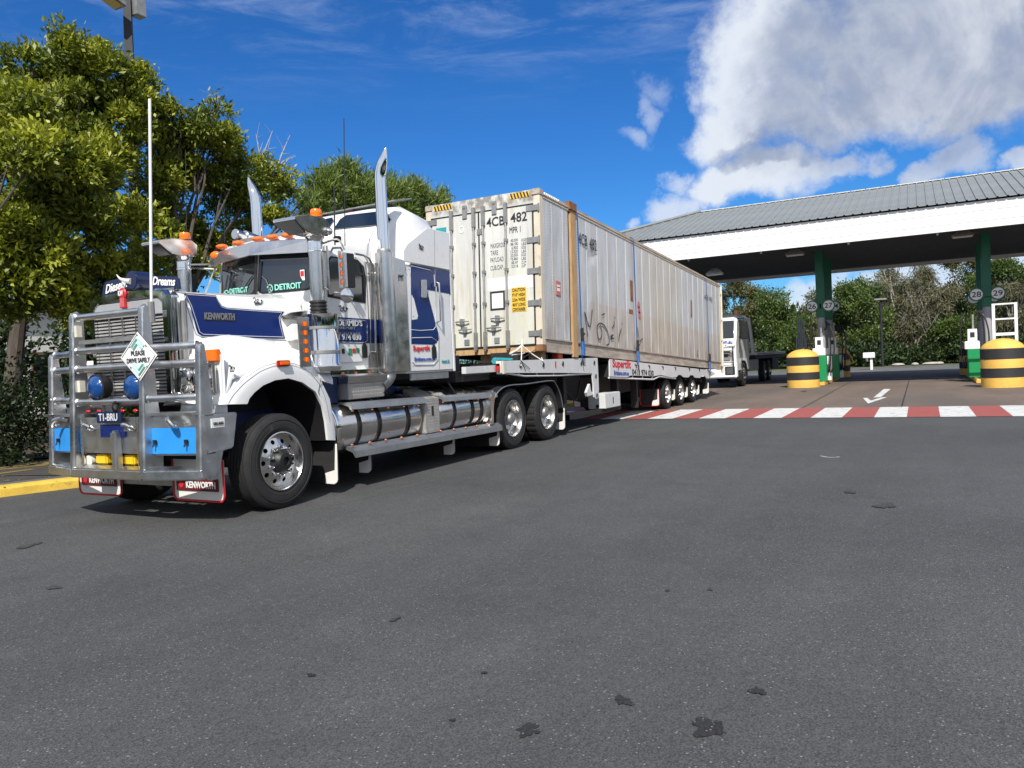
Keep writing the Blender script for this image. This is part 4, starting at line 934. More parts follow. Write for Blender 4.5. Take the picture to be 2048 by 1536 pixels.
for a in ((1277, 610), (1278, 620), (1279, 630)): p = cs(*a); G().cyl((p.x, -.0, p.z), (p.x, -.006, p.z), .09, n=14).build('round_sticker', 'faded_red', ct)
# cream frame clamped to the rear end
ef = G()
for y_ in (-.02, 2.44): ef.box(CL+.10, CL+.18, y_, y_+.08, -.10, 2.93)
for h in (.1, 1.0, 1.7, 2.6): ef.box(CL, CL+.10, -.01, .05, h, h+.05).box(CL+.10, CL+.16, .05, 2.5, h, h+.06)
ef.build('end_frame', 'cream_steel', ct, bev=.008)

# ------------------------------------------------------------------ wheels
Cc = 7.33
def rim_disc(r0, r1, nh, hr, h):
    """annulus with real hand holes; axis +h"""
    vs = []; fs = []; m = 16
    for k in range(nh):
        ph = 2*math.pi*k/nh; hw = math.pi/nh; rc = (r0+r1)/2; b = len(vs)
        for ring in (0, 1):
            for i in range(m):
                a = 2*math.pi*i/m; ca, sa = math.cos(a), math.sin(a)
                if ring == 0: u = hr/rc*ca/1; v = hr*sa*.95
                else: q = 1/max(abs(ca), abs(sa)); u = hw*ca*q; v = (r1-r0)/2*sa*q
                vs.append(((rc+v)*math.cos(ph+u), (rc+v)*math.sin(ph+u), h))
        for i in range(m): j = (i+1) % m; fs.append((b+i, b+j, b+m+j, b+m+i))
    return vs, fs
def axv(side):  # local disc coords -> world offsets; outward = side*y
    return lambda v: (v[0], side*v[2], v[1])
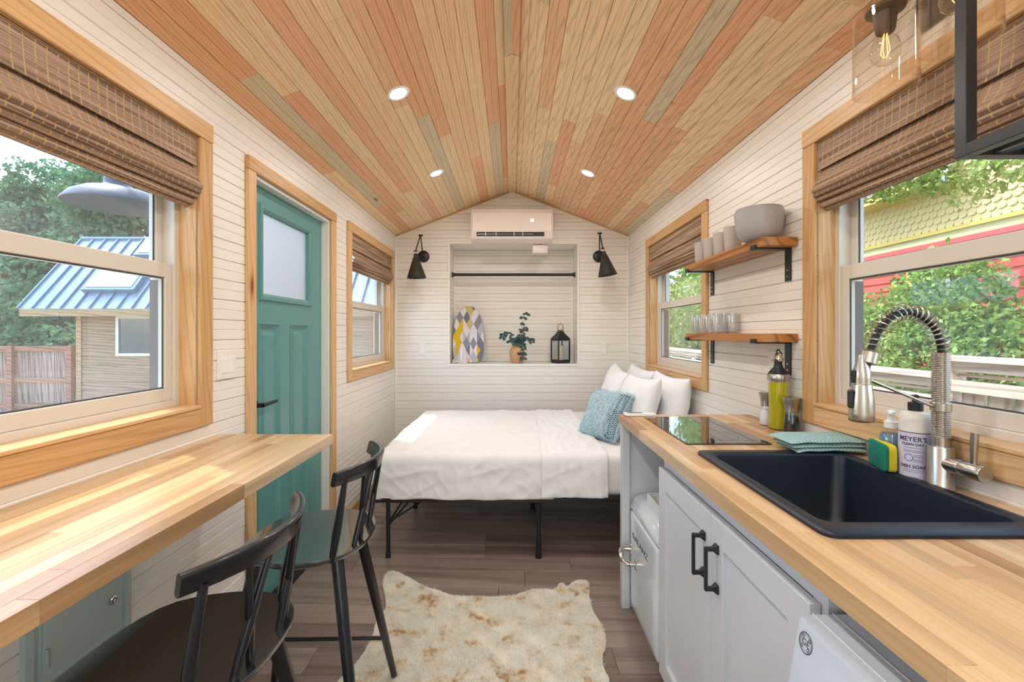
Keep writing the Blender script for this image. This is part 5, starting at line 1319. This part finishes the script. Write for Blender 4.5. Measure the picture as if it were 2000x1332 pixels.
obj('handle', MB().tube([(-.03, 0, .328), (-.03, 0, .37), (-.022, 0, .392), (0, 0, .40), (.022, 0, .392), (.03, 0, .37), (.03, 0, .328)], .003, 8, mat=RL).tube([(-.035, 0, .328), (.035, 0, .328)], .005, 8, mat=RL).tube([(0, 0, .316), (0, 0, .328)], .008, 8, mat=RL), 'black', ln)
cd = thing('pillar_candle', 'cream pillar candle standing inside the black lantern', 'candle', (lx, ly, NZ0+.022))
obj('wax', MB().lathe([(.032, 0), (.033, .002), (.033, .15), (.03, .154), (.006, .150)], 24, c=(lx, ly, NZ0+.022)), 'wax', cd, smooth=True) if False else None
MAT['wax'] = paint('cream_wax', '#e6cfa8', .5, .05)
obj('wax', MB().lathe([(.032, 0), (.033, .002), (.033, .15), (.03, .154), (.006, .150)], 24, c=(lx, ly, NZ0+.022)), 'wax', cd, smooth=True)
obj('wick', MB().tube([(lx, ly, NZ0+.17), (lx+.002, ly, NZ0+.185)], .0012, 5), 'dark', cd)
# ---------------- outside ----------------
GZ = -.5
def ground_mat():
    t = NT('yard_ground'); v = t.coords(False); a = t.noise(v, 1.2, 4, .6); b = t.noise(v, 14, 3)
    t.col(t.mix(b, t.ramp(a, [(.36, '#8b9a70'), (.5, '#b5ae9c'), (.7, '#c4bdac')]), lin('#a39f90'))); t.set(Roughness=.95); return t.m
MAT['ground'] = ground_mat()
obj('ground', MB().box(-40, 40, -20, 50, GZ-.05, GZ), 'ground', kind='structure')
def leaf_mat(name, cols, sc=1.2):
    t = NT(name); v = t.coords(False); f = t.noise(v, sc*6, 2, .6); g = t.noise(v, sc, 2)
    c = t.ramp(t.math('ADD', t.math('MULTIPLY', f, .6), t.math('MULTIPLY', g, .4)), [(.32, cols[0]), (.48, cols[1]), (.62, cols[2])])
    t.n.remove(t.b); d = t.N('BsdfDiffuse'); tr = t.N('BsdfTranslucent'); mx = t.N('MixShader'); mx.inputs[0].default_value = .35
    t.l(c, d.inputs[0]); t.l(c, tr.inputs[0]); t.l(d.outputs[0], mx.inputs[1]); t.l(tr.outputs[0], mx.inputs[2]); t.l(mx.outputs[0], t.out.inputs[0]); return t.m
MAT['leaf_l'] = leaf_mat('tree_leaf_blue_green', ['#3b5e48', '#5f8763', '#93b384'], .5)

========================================

◆ What is required:
Retype the listing exactly. Pictures do not belong in the copy.

◆ Full response:
Keep writing the Blender script for this image. This is part 4, starting at line 934. More parts follow. Write for Blender 4.5. Take the picture to be 2048 by 1536 pixels.
for a in ((1277, 610), (1278, 620), (1279, 630)): p = cs(*a); G().cyl((p.x, -.0, p.z), (p.x, -.006, p.z), .09, n=14).build('round_sticker', 'faded_red', ct)
# cream frame clamped to the rear end
ef = G()
for y_ in (-.02, 2.44): ef.box(CL+.10, CL+.18, y_, y_+.08, -.10, 2.93)
for h in (.1, 1.0, 1.7, 2.6): ef.box(CL, CL+.10, -.01, .05, h, h+.05).box(CL+.10, CL+.16, .05, 2.5, h, h+.06)
ef.build('end_frame', 'cream_steel', ct, bev=.008)

# ------------------------------------------------------------------ wheels
Cc = 7.33
def rim_disc(r0, r1, nh, hr, h):
    """annulus with real hand holes; axis +h"""
    vs = []; fs = []; m = 16
    for k in range(nh):
        ph = 2*math.pi*k/nh; hw = math.pi/nh; rc = (r0+r1)/2; b = len(vs)
        for ring in (0, 1):
            for i in range(m):
                a = 2*math.pi*i/m; ca, sa = math.cos(a), math.sin(a)
                if ring == 0: u = hr/rc*ca/1; v = hr*sa*.95
                else: q = 1/max(abs(ca), abs(sa)); u = hw*ca*q; v = (r1-r0)/2*sa*q
                vs.append(((rc+v)*math.cos(ph+u), (rc+v)*math.sin(ph+u), h))
        for i in range(m): j = (i+1) % m; fs.append((b+i, b+j, b+m+j, b+m+i))
    return vs, fs
def axv(side):  # local disc coords -> world offsets; outward = side*y
    return lambda v: (v[0], side*v[2], v[1])
Keep writing the Blender script for this image. This is part 5, starting at line 1319. This part finishes the script. Write for Blender 4.5. Measure the picture as if it were 2000x1332 pixels.
obj('handle', MB().tube([(-.03, 0, .328), (-.03, 0, .37), (-.022, 0, .392), (0, 0, .40), (.022, 0, .392), (.03, 0, .37), (.03, 0, .328)], .003, 8, mat=RL).tube([(-.035, 0, .328), (.035, 0, .328)], .005, 8, mat=RL).tube([(0, 0, .316), (0, 0, .328)], .008, 8, mat=RL), 'black', ln)
cd = thing('pillar_candle', 'cream pillar candle standing inside the black lantern', 'candle', (lx, ly, NZ0+.022))
obj('wax', MB().lathe([(.032, 0), (.033, .002), (.033, .15), (.03, .154), (.006, .150)], 24, c=(lx, ly, NZ0+.022)), 'wax', cd, smooth=True) if False else None
MAT['wax'] = paint('cream_wax', '#e6cfa8', .5, .05)
obj('wax', MB().lathe([(.032, 0), (.033, .002), (.033, .15), (.03, .154), (.006, .150)], 24, c=(lx, ly, NZ0+.022)), 'wax', cd, smooth=True)
obj('wick', MB().tube([(lx, ly, NZ0+.17), (lx+.002, ly, NZ0+.185)], .0012, 5), 'dark', cd)
# ---------------- outside ----------------
GZ = -.5
def ground_mat():
    t = NT('yard_ground'); v = t.coords(False); a = t.noise(v, 1.2, 4, .6); b = t.noise(v, 14, 3)
    t.col(t.mix(b, t.ramp(a, [(.36, '#8b9a70'), (.5, '#b5ae9c'), (.7, '#c4bdac')]), lin('#a39f90'))); t.set(Roughness=.95); return t.m
MAT['ground'] = ground_mat()
obj('ground', MB().box(-40, 40, -20, 50, GZ-.05, GZ), 'ground', kind='structure')
def leaf_mat(name, cols, sc=1.2):
    t = NT(name); v = t.coords(False); f = t.noise(v, sc*6, 2, .6); g = t.noise(v, sc, 2)
    c = t.ramp(t.math('ADD', t.math('MULTIPLY', f, .6), t.math('MULTIPLY', g, .4)), [(.32, cols[0]), (.48, cols[1]), (.62, cols[2])])
    t.n.remove(t.b); d = t.N('BsdfDiffuse'); tr = t.N('BsdfTranslucent'); mx = t.N('MixShader'); mx.inputs[0].default_value = .35
    t.l(c, d.inputs[0]); t.l(c, tr.inputs[0]); t.l(d.outputs[0], mx.inputs[1]); t.l(tr.outputs[0], mx.inputs[2]); t.l(mx.outputs[0], t.out.inputs[0]); return t.m
MAT['leaf_l'] = leaf_mat('tree_leaf_blue_green', ['#3b5e48', '#5f8763', '#93b384'], .5)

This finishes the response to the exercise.